When the United Grand Lodge of England was formed in 1813, it was ‘declared and pronounced that pure Antient Masonry consists of three degrees and no more, viz., those of the Entered Apprentice, the Fellow Craft, and the Master Mason, including the Supreme Order of the Holy Royal Arch.

Together with U.G.L.E., Supreme Grand Chapter is administered from Freemasons Hall, Great Queen Street, London. The Grand Master, HRH The Duke of Kent, is also the First Grand Principal of the Royal Arch. Several other Craft Grand Officers also hold equivalent offices in the Royal Arch.

Every Royal Arch Chapter has to be attached to a Craft Lodge and take the same Number as that Lodge.
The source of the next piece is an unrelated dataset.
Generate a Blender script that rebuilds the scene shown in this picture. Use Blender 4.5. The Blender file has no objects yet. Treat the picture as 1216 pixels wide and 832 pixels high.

Most Chapters also take the same name as their parent Lodge. Initially, Candidates for the Royal Arch had to have already been a Master of a Craft Lodge, but this was later altered to having had to have been a Master Mason for at least 12 months. It was again altered to a period of four weeks, which applies to this day. About one Master Mason in three becomes a Companion of the Royal Arch.

Meetings of Royal Arch Chapters are called Convocations. A Chapter is ruled collectively by three Principals, elected for the year. Most other Officers have different titles and functions from Craft Lodges. The regalia is totally different from Craft, consisting of an Apron with a red and blue surround, a red and blue sash and a special Breast Jewel. Companions also wear their Breast Jewel in their Craft Lodges to show the close bond which exists between Craft and Royal Arch.

The Royal Arch ceremony deals with the period after King Solomon’s Temple had been destroyed and was about to be re-built. The ritual is allegorical and, without trespassing on religion, leads the candidate, whatever his religion, to contemplate the nature of, and his relationship with God.